By , About.com Guide

When you have extra money, does it make sense to do an early payoff and get rid of all your loans? There are benefits, but you should also know what you’re giving up. Learn what you lose with an early payoff, and then decide if it’s the best thing to do.

To just see the beneifts of early payoff, read Why to Pay off Loans.

Alternatives to Early Payoff

You close the door when you make an early payoff. It may be the best thing to do, but you should look at all the alternatives before pulling the trigger. Instead of an early payoff, you might be better off using the funds for:

  • Future needs (emergencies, retirement savings, and other goals)
  • Improving your home
  • Investing in your education or a business

Can You Borrow Again?

Once you do an early payoff, the money is gone. You can’t ask that the extra money be returned if you end up needing it. Unfortunately, it is difficult to borrow money when you need it most. After a job loss, you don’t have income to qualify for a loan. During an emergency, it’s hard to get cash quickly.

After an early payoff, your debt to income ratios improve - but only if you have income.
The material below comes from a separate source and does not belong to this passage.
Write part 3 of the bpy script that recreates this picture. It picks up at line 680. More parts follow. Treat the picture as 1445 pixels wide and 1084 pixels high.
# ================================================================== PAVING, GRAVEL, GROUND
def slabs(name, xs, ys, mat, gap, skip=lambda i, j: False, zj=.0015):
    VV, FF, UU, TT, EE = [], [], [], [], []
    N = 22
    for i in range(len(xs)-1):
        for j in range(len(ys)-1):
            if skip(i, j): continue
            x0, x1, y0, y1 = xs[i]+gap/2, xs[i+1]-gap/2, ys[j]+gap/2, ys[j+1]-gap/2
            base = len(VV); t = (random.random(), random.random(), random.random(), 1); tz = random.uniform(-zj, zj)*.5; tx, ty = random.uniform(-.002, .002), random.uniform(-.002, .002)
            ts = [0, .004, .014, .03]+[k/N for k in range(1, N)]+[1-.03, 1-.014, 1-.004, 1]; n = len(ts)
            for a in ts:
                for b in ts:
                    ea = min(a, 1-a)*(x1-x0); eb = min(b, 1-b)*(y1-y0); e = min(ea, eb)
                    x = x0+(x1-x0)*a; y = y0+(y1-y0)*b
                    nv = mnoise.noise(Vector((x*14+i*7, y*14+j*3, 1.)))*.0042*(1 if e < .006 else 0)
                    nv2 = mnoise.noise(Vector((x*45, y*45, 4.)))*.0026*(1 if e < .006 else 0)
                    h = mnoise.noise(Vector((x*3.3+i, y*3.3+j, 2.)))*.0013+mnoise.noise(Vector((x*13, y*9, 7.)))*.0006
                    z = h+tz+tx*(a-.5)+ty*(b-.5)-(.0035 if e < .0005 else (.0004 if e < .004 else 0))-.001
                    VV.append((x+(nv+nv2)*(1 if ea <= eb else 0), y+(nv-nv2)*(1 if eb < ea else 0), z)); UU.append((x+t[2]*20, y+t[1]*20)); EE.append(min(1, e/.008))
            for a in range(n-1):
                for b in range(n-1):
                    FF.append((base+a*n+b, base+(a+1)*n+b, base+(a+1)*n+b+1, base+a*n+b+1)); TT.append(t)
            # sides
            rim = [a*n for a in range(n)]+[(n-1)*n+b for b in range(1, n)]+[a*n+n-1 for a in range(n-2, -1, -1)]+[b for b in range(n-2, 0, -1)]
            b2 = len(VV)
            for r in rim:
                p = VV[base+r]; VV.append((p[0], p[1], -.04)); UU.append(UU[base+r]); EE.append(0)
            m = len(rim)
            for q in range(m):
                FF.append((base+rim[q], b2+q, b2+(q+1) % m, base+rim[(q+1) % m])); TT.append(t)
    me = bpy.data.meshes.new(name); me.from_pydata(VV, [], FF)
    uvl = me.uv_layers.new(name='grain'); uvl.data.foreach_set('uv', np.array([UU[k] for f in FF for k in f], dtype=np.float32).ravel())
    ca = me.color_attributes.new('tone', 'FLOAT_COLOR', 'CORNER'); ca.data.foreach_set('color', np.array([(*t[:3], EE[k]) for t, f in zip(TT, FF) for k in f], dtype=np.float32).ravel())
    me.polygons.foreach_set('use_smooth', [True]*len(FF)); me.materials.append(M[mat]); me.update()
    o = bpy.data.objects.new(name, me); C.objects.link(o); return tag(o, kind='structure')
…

If you want to be safe, you might keep some cash on hand in case you need it. Your early payoff can move as slowly as you want. Interest is the price you’ll pay for this flexibility and safety; you’ll have to decide if it’s worth it.

Giving up Benefits

Some loans have special benefits, and you lose those benefits with an early payoff. For example, you may be able to temporarily suspend student loan payments if your income falls (or goes away).

You’ll have to pay the loan eventually, and you may end up paying more than you were originally supposed to pay. However, you’ll get a bit of breathing room.